_Task goal_: With the pictures omitted, write out the entries that follow exactly as they stand.

_Data to process_:
__________________________________________________
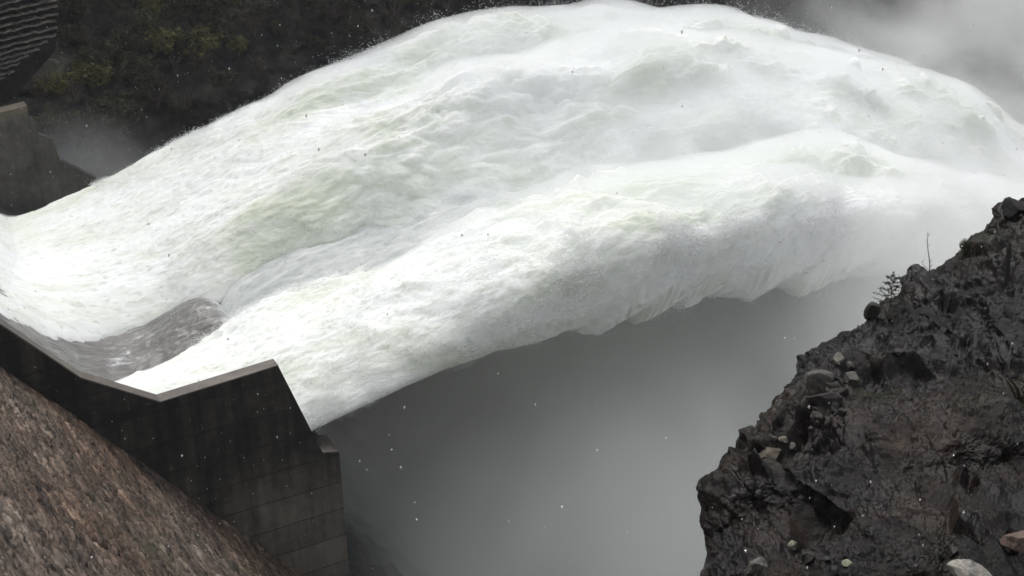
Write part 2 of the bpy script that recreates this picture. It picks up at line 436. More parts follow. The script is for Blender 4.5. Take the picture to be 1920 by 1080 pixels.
JF = jet('broad white far jet arching high against the dark hillside',
         ([-60, -12, -10, -6, -2, 1, 6, 13, 30, 60, 140], [12, 12, 13.4, 16.4, 17, 16.4, 13.8, 12, 10.5, 9, 7]), ([-60, 0, 30, 70, 140], [36, 36, 36.6, 37.5, 40]),
         ([-16, -8, 0, 6, 15, 40, 140], [2.4, 2.4, 3.0, 4.6, 5.6, 7, 12]), 51, 150, 560, None, ex_far)

# shallow grey water between the jets, running up the splitter and curling over
def gap_water():
    ss = np.linspace(-16, 1.6, 420); ww = np.linspace(5.5, 18.5, 240)
    S, L = np.meshgrid(ss, ww, indexing='ij')
    hump = 1.45 * np.exp(-(np.where(S < -1.6, (S + 1.6) / 3.2, (S + 1.6) / 1.7))**2) * np.exp(-((L - 14.6) / 2.7)**2)
    z = floor_z(S) + .28 + hump - 2.6 * sm(-.6, 1.4, S)
    z = z + .17 * fbm(S*.5 + .3*L, L*1.1, 0*S, 5, 90) + .09 * fbm(S*2, L*3, 0*S, 3, 91)
    t = NT('thin_water'); p = t.pos()
    g = t.n('NewGeometry'); r = t.n('VectorRotate', rotation_type='Z_AXIS', I={'Vector': g.outputs['Position'], 'Angle': -TH}).outputs[0]
    q = t.n('Mapping', I={'Vector': r, 'Scale': (.35, 1.2, 1)}).outputs[0]
    nz = t.noise(q, 1.1, 6, .62, 1.2)
    col = t.ramp(nz, [(.36, (.15, .145, .14)), (.56, (.21, .205, .20)), (.64, (.31, .31, .31)), (.70, (.72, .73, .73))])
    dd = t.n('VectorMath', operation='DOT_PRODUCT', I={0: t.n('VectorMath', operation='SUBTRACT', I={0: g.outputs['Position'], 1: tuple(O)}).outputs[0], 1: tuple(D)}).outputs['Value']
    wf = t.n('MapRange', interpolation_type='SMOOTHSTEP', I={'Value': t.math('ADD', dd, t.math('MULTIPLY', t.noise(q, 1.6, 5, .7), 2.4)), 'From Min': .0, 'From Max': 1.4, 'To Min': 0.0, 'To Max': .85}).outputs[0]
    col = t.mix(wf, col, (.78, .79, .78))
    m = t.bsdf(col, .3, t.bump(t.noise(q, 4, 4, .6), .6, .12), .4)
    P = swz(S, L, z); N = S.size; Pb = swz(S, L, z - .25)
    f = grid_faces(*S.shape)
    o = mesh_np('water', P, f, m, loc=swz(-4, 11, 0))
    tag(o, 'thin grey water on the chute floor between the two white jets, with a low hump', None, None, 'structure')
gap_water()
def curtain():
    ss = np.linspace(-.4, 60, 700); ww = np.linspace(8.5, 20, 150)
    S, L = np.meshgrid(ss, ww, indexing='ij')
    z = zmid(np.maximum(S, .01), L) - .25 - 1.8 * np.exp(-(S + .4) / .9) + .6 * fbm(S*.25, L*.35, 0*S, 4, 95) * sm(0, 6, S) + .12 * fbm(S*1.2, L*1.6, 0*S, 4, 96)
    t = NT('shaded_foam')
    g = t.n('NewGeometry'); r = t.n('VectorRotate', rotation_type='Z_AXIS', I={'Vector': g.outputs['Position'], 'Angle': -TH}).outputs[0]
    q = t.n('Mapping', I={'Vector': r, 'Scale': (.4, 1.2, 1)}).outputs[0]
    nz = t.noise(q, .8, 6, .6, .8)
    col = t.ramp(nz, [(.35, (.40, .43, .42)), (.6, (.56, .58, .57)), (.75, (.76, .78, .77))])  # foam greyed in its colour to give the valley its shade
    m = t.bsdf(col, .6, t.bump(t.noise(q, 5, 4, .6), .5, .1), .2)
    P = swz(S, L, z); Pb = swz(S, L, z - .8); N = S.size; n, k = S.shape; idx = np.arange(N).reshape(n, k); f1 = grid_faces(n, k)
    sides = [np.stack([e[:-1], e[1:], e[1:] + N, e[:-1] + N], -1) for e in (idx[0], idx[-1][::-1], idx[:, 0][::-1], idx[:, -1])]
    o = mesh_np('water', np.vstack([P.reshape(-1, 3), Pb.reshape(-1, 3)]), np.vstack([f1, f1[:, ::-1] + N] + sides), m, loc=swz(4, 13, 0))
    tag(o, 'sheet of water filling the valley between the two jets, its shade painted in grey', None, None, 'structure')
curtain()

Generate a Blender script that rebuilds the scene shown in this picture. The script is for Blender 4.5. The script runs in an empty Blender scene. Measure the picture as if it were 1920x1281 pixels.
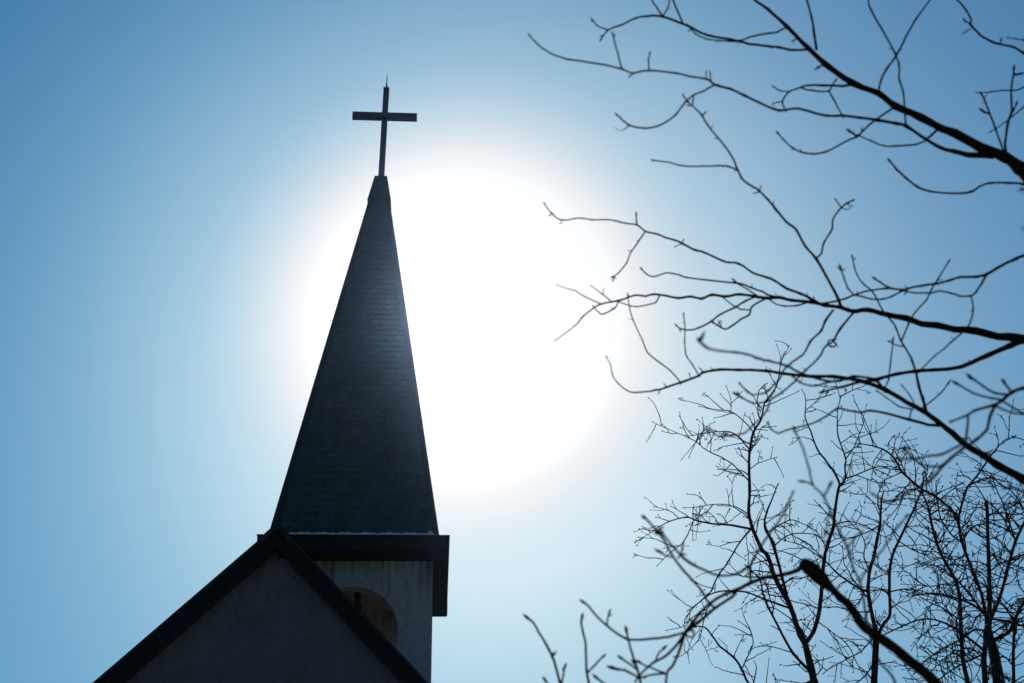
import bpy, bmesh, math, random
from mathutils import Vector, Matrix
random.seed(7)
C = bpy.context.scene
COL = C.collection

# ------------------------------------------------------------------ camera
YAW, PITCH, ROLL, FPX = 0.079, 0.6204, -0.0307, 2112.4
EYE = Vector((0, 0, 1.6))
_f = Vector((math.sin(YAW)*math.cos(PITCH), math.cos(YAW)*math.cos(PITCH), math.sin(PITCH)))
_r = Vector((math.cos(YAW), -math.sin(YAW), 0)); _u = _r.cross(_f)
_c, _s = math.cos(ROLL), math.sin(ROLL)
RT, UP, FW = _c*_r + _s*_u, -_s*_r + _c*_u, _f
cam = bpy.data.objects.new('camera', bpy.data.cameras.new('camera')); COL.objects.link(cam)
M = Matrix((RT, UP, -FW)).transposed().to_4x4(); M.translation = EYE
cam.matrix_world = M
cam.data.sensor_width = 36; cam.data.lens = 36*FPX/1920
cam.data.clip_start = 0.05; cam.data.clip_end = 3000
cam.data.dof.use_dof = True; cam.data.dof.focus_distance = 32; cam.data.dof.aperture_fstop = 2.2
C.camera = cam

def at(x, y, d):
    """the point seen at photo pixel x, y and at optical depth d (metres)"""
    return EYE + (RT*((x-960)/FPX) + UP*((640.5-y)/FPX) + FW)*d

# ------------------------------------------------------------------ sky and sun
SUN = (RT*((812-960)/FPX) + UP*((640.5-597)/FPX) + FW).normalized()     # just past the spire's right edge
GLOW = (RT*((878-960)/FPX) + UP*((640.5-611)/FPX) + FW).normalized()    # centre of the painted glow, on the open side of the spire
EL, AZ = math.asin(SUN.z), math.atan2(SUN.x, SUN.y)
world = bpy.data.worlds.new('World'); C.world = world; world.use_nodes = True
nt = world.node_tree; L = nt.links
def N(tree, typ, **kw):
    n = tree.nodes.new(typ)
    for k, v in kw.items(): setattr(n, k, v)
    return n
def mth(tree, op, a, b=None):
    n = N(tree, 'ShaderNodeMath', operation=op)
    for i, v in enumerate((a, b)):
        if v is None: continue
        if isinstance(v, (int, float)): n.inputs[i].default_value = v
        else: tree.links.new(v, n.inputs[i])
    return n.outputs[0]
bg = nt.nodes['Background']
sky = N(nt, 'ShaderNodeTexSky', sky_type='NISHITA', sun_disc=False)
sky.sun_elevation = EL; sky.sun_rotation = AZ; sky.dust_density = 1.0; sky.air_density = 1.0; sky.ozone_density = 3.0
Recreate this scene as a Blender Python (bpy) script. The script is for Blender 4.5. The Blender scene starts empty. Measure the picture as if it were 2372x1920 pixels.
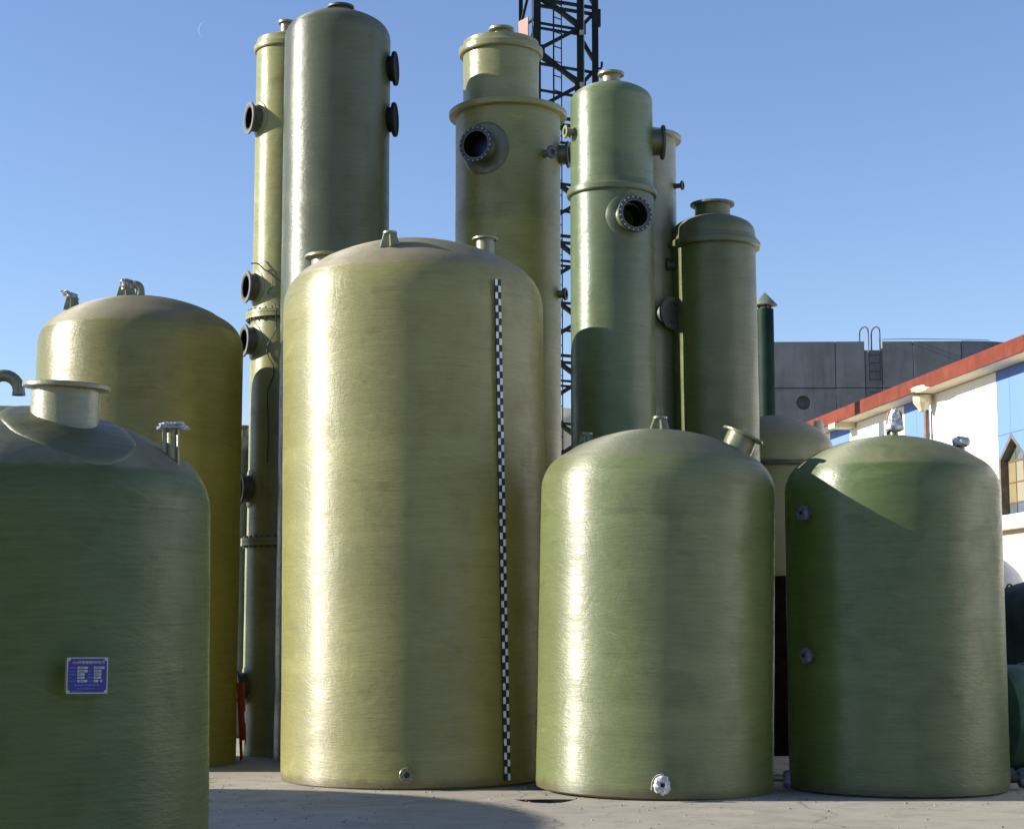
__________________________________________________
_The completed task_:
Write part 2 of the bpy script that recreates this picture. It picks up at line 436. More parts follow. The script is for Blender 4.5. Take the picture to be 1920 by 1080 pixels.
JF = jet('broad white far jet arching high against the dark hillside',
         ([-60, -12, -10, -6, -2, 1, 6, 13, 30, 60, 140], [12, 12, 13.4, 16.4, 17, 16.4, 13.8, 12, 10.5, 9, 7]), ([-60, 0, 30, 70, 140], [36, 36, 36.6, 37.5, 40]),
         ([-16, -8, 0, 6, 15, 40, 140], [2.4, 2.4, 3.0, 4.6, 5.6, 7, 12]), 51, 150, 560, None, ex_far)

# shallow grey water between the jets, running up the splitter and curling over
def gap_water():
    ss = np.linspace(-16, 1.6, 420); ww = np.linspace(5.5, 18.5, 240)
    S, L = np.meshgrid(ss, ww, indexing='ij')
    hump = 1.45 * np.exp(-(np.where(S < -1.6, (S + 1.6) / 3.2, (S + 1.6) / 1.7))**2) * np.exp(-((L - 14.6) / 2.7)**2)
    z = floor_z(S) + .28 + hump - 2.6 * sm(-.6, 1.4, S)
    z = z + .17 * fbm(S*.5 + .3*L, L*1.1, 0*S, 5, 90) + .09 * fbm(S*2, L*3, 0*S, 3, 91)
    t = NT('thin_water'); p = t.pos()
    g = t.n('NewGeometry'); r = t.n('VectorRotate', rotation_type='Z_AXIS', I={'Vector': g.outputs['Position'], 'Angle': -TH}).outputs[0]
    q = t.n('Mapping', I={'Vector': r, 'Scale': (.35, 1.2, 1)}).outputs[0]
    nz = t.noise(q, 1.1, 6, .62, 1.2)
    col = t.ramp(nz, [(.36, (.15, .145, .14)), (.56, (.21, .205, .20)), (.64, (.31, .31, .31)), (.70, (.72, .73, .73))])
    dd = t.n('VectorMath', operation='DOT_PRODUCT', I={0: t.n('VectorMath', operation='SUBTRACT', I={0: g.outputs['Position'], 1: tuple(O)}).outputs[0], 1: tuple(D)}).outputs['Value']
    wf = t.n('MapRange', interpolation_type='SMOOTHSTEP', I={'Value': t.math('ADD', dd, t.math('MULTIPLY', t.noise(q, 1.6, 5, .7), 2.4)), 'From Min': .0, 'From Max': 1.4, 'To Min': 0.0, 'To Max': .85}).outputs[0]
    col = t.mix(wf, col, (.78, .79, .78))
    m = t.bsdf(col, .3, t.bump(t.noise(q, 4, 4, .6), .6, .12), .4)
    P = swz(S, L, z); N = S.size; Pb = swz(S, L, z - .25)
    f = grid_faces(*S.shape)
    o = mesh_np('water', P, f, m, loc=swz(-4, 11, 0))
    tag(o, 'thin grey water on the chute floor between the two white jets, with a low hump', None, None, 'structure')
gap_water()
def curtain():
    ss = np.linspace(-.4, 60, 700); ww = np.linspace(8.5, 20, 150)
    S, L = np.meshgrid(ss, ww, indexing='ij')
    z = zmid(np.maximum(S, .01), L) - .25 - 1.8 * np.exp(-(S + .4) / .9) + .6 * fbm(S*.25, L*.35, 0*S, 4, 95) * sm(0, 6, S) + .12 * fbm(S*1.2, L*1.6, 0*S, 4, 96)
    t = NT('shaded_foam')
    g = t.n('NewGeometry'); r = t.n('VectorRotate', rotation_type='Z_AXIS', I={'Vector': g.outputs['Position'], 'Angle': -TH}).outputs[0]
    q = t.n('Mapping', I={'Vector': r, 'Scale': (.4, 1.2, 1)}).outputs[0]
    nz = t.noise(q, .8, 6, .6, .8)
    col = t.ramp(nz, [(.35, (.40, .43, .42)), (.6, (.56, .58, .57)), (.75, (.76, .78, .77))])  # foam greyed in its colour to give the valley its shade
    m = t.bsdf(col, .6, t.bump(t.noise(q, 5, 4, .6), .5, .1), .2)
    P = swz(S, L, z); Pb = swz(S, L, z - .8); N = S.size; n, k = S.shape; idx = np.arange(N).reshape(n, k); f1 = grid_faces(n, k)
    sides = [np.stack([e[:-1], e[1:], e[1:] + N, e[:-1] + N], -1) for e in (idx[0], idx[-1][::-1], idx[:, 0][::-1], idx[:, -1])]
    o = mesh_np('water', np.vstack([P.reshape(-1, 3), Pb.reshape(-1, 3)]), np.vstack([f1, f1[:, ::-1] + N] + sides), m, loc=swz(4, 13, 0))
    tag(o, 'sheet of water filling the valley between the two jets, its shade painted in grey', None, None, 'structure')
curtain()

Generate a Blender script that rebuilds the scene shown in this picture. The script is for Blender 4.5. The script runs in an empty Blender scene. Measure the picture as if it were 1920x1281 pixels.
import bpy, bmesh, math, random
from mathutils import Vector, Matrix
random.seed(7)
C = bpy.context.scene
COL = C.collection

# ------------------------------------------------------------------ camera
YAW, PITCH, ROLL, FPX = 0.079, 0.6204, -0.0307, 2112.4
EYE = Vector((0, 0, 1.6))
_f = Vector((math.sin(YAW)*math.cos(PITCH), math.cos(YAW)*math.cos(PITCH), math.sin(PITCH)))
_r = Vector((math.cos(YAW), -math.sin(YAW), 0)); _u = _r.cross(_f)
_c, _s = math.cos(ROLL), math.sin(ROLL)
RT, UP, FW = _c*_r + _s*_u, -_s*_r + _c*_u, _f
cam = bpy.data.objects.new('camera', bpy.data.cameras.new('camera')); COL.objects.link(cam)
M = Matrix((RT, UP, -FW)).transposed().to_4x4(); M.translation = EYE
cam.matrix_world = M
cam.data.sensor_width = 36; cam.data.lens = 36*FPX/1920
cam.data.clip_start = 0.05; cam.data.clip_end = 3000
cam.data.dof.use_dof = True; cam.data.dof.focus_distance = 32; cam.data.dof.aperture_fstop = 2.2
C.camera = cam

def at(x, y, d):
    """the point seen at photo pixel x, y and at optical depth d (metres)"""
    return EYE + (RT*((x-960)/FPX) + UP*((640.5-y)/FPX) + FW)*d

# ------------------------------------------------------------------ sky and sun
SUN = (RT*((812-960)/FPX) + UP*((640.5-597)/FPX) + FW).normalized()     # just past the spire's right edge
GLOW = (RT*((878-960)/FPX) + UP*((640.5-611)/FPX) + FW).normalized()    # centre of the painted glow, on the open side of the spire
EL, AZ = math.asin(SUN.z), math.atan2(SUN.x, SUN.y)
world = bpy.data.worlds.new('World'); C.world = world; world.use_nodes = True
nt = world.node_tree; L = nt.links
def N(tree, typ, **kw):
    n = tree.nodes.new(typ)
    for k, v in kw.items(): setattr(n, k, v)
    return n
def mth(tree, op, a, b=None):
    n = N(tree, 'ShaderNodeMath', operation=op)
    for i, v in enumerate((a, b)):
        if v is None: continue
        if isinstance(v, (int, float)): n.inputs[i].default_value = v
        else: tree.links.new(v, n.inputs[i])
    return n.outputs[0]
bg = nt.nodes['Background']
sky = N(nt, 'ShaderNodeTexSky', sky_type='NISHITA', sun_disc=False)
sky.sun_elevation = EL; sky.sun_rotation = AZ; sky.dust_density = 1.0; sky.air_density = 1.0; sky.ozone_density = 3.0
Recreate this scene as a Blender Python (bpy) script. The script is for Blender 4.5. The Blender scene starts empty. Measure the picture as if it were 2372x1920 pixels.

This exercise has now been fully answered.